Quantifying Memory Underutilization in HPC Systems and Using it to Improve Performance via Architecture Support

2019 
A system's memory size is often dictated by worst-case workloads with highest memory requirements; this causes memory to be underutilized in the common case when the system is not running its worst-case workloads. Cognizant of this memory underutilization problem, many prior works have studied memory utilization and explored how to improve it in the context of cloud. In this paper, we perform the first large-scale study of system-level memory utilization in the context of HPC systems; through seven million machine-hours of measurements across four HPC systems, we find memory underutilization in HPC systems is much more severe than in cloud.
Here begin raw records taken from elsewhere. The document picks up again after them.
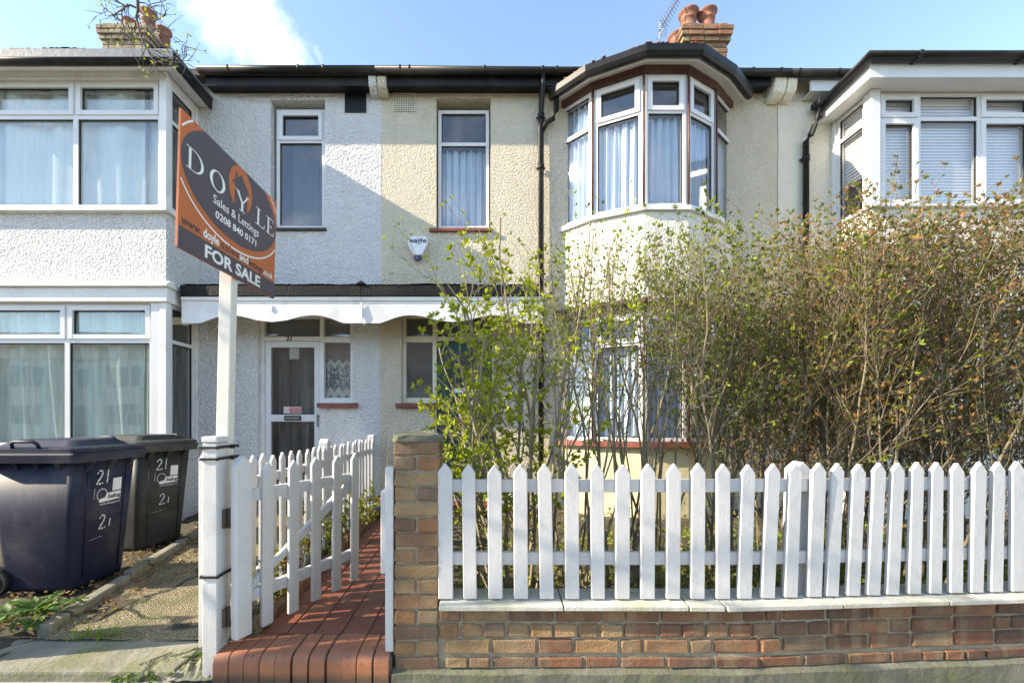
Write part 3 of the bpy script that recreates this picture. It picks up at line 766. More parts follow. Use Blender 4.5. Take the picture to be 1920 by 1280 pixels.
# local board axes: x = along the board away from the street, y = up, z = toward the path
bo = MB(); bo.box(0, BW, 0, BH, -.010, 0)
Mb = Matrix.Translation(Vector((.052, -.423, 1.945))) @ Matrix.Rotation(R(2.2), 4, 'Y') @ frame((0, 0, 0), (.03, 1, .012), (0, -.012, 1), (1, -.03, 0))
bo.xform(Mb); bo = bo.build('board', M['sign_orange'], sg, local=True)
def sign_part(nm, mat, fn):
    q = MB(); fn(q); q.xform(Mb); q.build(nm, M[mat], bo, local=True)
sign_part('slate_ellipse', 'sign_dark', lambda q: flat(q, clip(ell(.393, .396, .388, .222, 72), .001, BW-.001, .1, BH-.001), .0002, .0008))
sign_part('sale_slip', 'sign_dark', lambda q: (q.box(0, BW, -.001, .092, .0002, .003)))
def ring(q):
    n = 160
    for k in range(n):
        a, b = 2*math.pi*k/n, 2*math.pi*(k+1)/n
        P = [(.393+ra*math.cos(t), .396+rb*math.sin(t)) for (ra, rb, t) in ((.420, .252, a), (.428, .260, a), (.428, .260, b), (.420, .252, b))]
        if all(0 <= x <= BW and .1 <= y <= BH for x, y in P): q.quad(*[(x, y, .0008) for x, y in P])
sign_part('white_ring', 'sign_white', ring)
def icon(q):
    flat(q, clip(ell(.425, .455, .100, .112, 48), .3, .6, .345, .565), .0008, .0013)
sign_part('house_emblem', 'sign_orange', icon)
def icon2(q):
    flat(q, [(.373, .34), (.373, .462), (.345, .462), (.375, .488), (.375, .525), (.392, .525), (.392, .503), (.425, .532), (.505, .462), (.484, .462), (.484, .34)], .0013, .0016)
sign_part('house_silhouette', 'sign_dark', icon2)
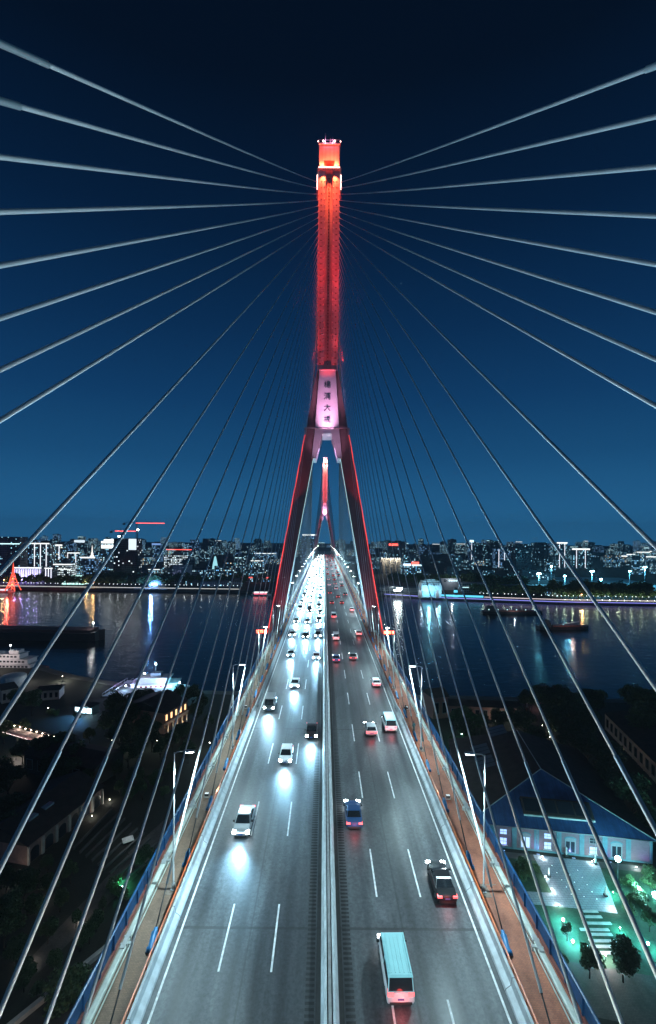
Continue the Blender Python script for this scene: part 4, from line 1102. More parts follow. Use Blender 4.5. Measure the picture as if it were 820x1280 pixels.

Subsequently, we also perform the first exploration of architectural techniques to improve memory utilization specifically for HPC systems. We propose exposing each compute node's currently unused memory to its CPU(s) via novel architectural support for OS. This can enable many new microarchitecture techniques that use the abundant free memory to boost microarchitecture performance transparently without requiring any user code modification or recompilation; we refer to them as Free-memory-aware Microarchitecture Techniques (FMTs). We then present a detailed example of an FMT -- Free-memory-aware Memory Replication (FMR). On average across five HPC benchmark suites, FMR provides 13% performance and 8% system-level energy improvement compared to a highly optimized baseline representative of modern memory systems. To check the performance benefits our simulation reports, we emulated FMR in a real system and found close corroboration between simulation results and real-system emulation results. The paper ends by discussing other possible FMTs and applicability to other types of systems.